**INFORMATION SHOWN**
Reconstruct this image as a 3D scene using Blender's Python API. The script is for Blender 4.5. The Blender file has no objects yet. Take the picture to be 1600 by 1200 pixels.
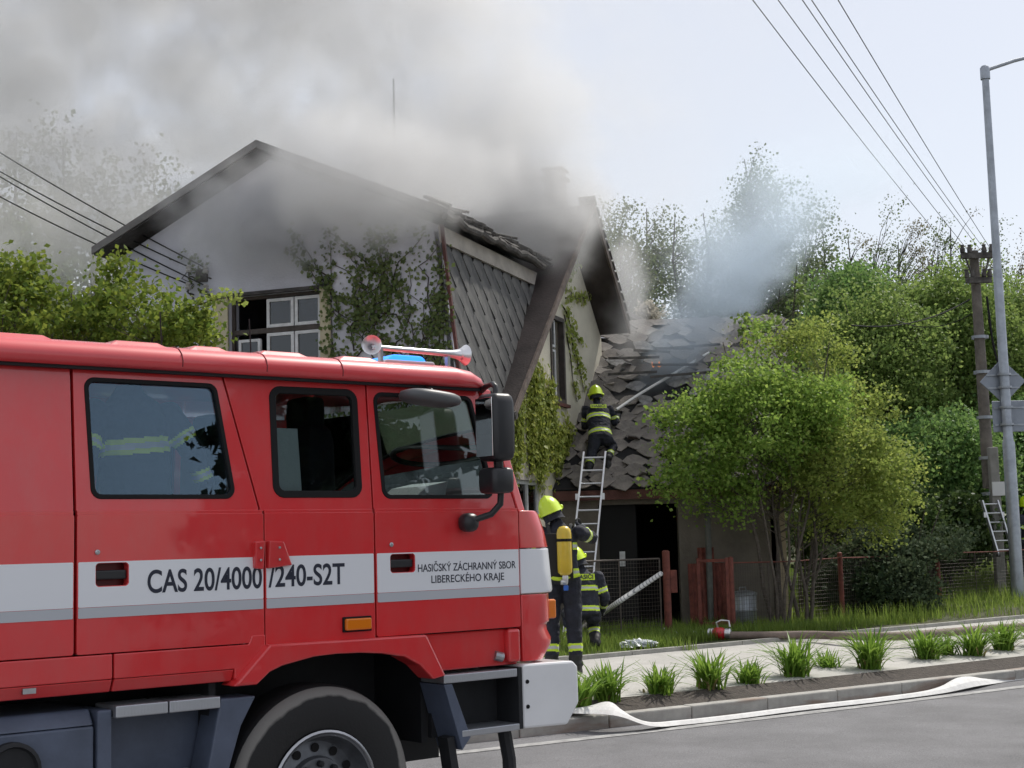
import bpy, bmesh, math, random
import numpy as np
from mathutils import Vector, Matrix, noise as mnoise

SC = bpy.context.scene
COL = SC.collection
R = math.radians
# ------------------------------------------------------------------ camera
CAM_H, CAM_PITCH, CAM_ROLL, CAM_F = 1.75, R(6.2), R(-1.55), 2300.0
cam = bpy.data.cameras.new('camera')
cam.sensor_width = 36.0
cam.lens = CAM_F / 1600.0 * 36.0
cam.clip_start = 0.1
cam.clip_end = 2000
camo = bpy.data.objects.new('camera', cam)
COL.objects.link(camo)
CAM_M = Matrix.Rotation(math.pi / 2 + CAM_PITCH, 3, 'X') @ Matrix.Rotation(CAM_ROLL, 3, 'Z')
camo.matrix_world = Matrix.Translation((0, 0, CAM_H)) @ CAM_M.to_4x4()
SC.camera = camo
# ------------------------------------------------------------------ world, sun, exposure
SUN_AZ, SUN_EL = R(40), R(52)          # azimuth from +Y towards +X
wd = bpy.data.worlds.new('World')
SC.world = wd
wd.use_nodes = True
nt = wd.node_tree
bg = nt.nodes['Background']
sky = nt.nodes.new('ShaderNodeTexSky')
sky.sky_type = 'NISHITA'
sky.sun_disc = False
sky.sun_elevation = SUN_EL
sky.sun_rotation = SUN_AZ
sky.air_density = 1.0
sky.dust_density = 1.2
sky.ozone_density = 1.5
# thin bright high cloud over the blue: the whole sky is veiled evenly
cl = nt.nodes.new('ShaderNodeMix')
cl.data_type = 'RGBA'
cl.inputs[0].default_value = 0.58
cl.inputs[7].default_value = (7.3, 7.15, 7.1, 1)
nt.links.new(sky.outputs[0], cl.inputs[6])
nt.links.new(cl.outputs[2], bg.inputs[0])
bg.inputs[1].default_value = 0.105
sl = bpy.data.lights.new('sun', 'SUN')
sl.energy = 3.1
sl.angle = R(2.0)
sl.color = (1.0, 0.95, 0.87)
so = bpy.data.objects.new('sun', sl)
COL.objects.link(so)
sdir = Vector((math.sin(SUN_AZ) * math.cos(SUN_EL), math.cos(SUN_AZ) * math.cos(SUN_EL), math.sin(SUN_EL)))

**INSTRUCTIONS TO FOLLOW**
Everything from the first line of the listing above through the line that contains "from mathutils import" is to be restated word for word, minus the pictures.

**RESPONSE FOR THIS EXERCISE**
Reconstruct this image as a 3D scene using Blender's Python API. The script is for Blender 4.5. The Blender file has no objects yet. Take the picture to be 1600 by 1200 pixels.
import bpy, bmesh, math, random
import numpy as np
from mathutils import Vector, Matrix, noise as mnoise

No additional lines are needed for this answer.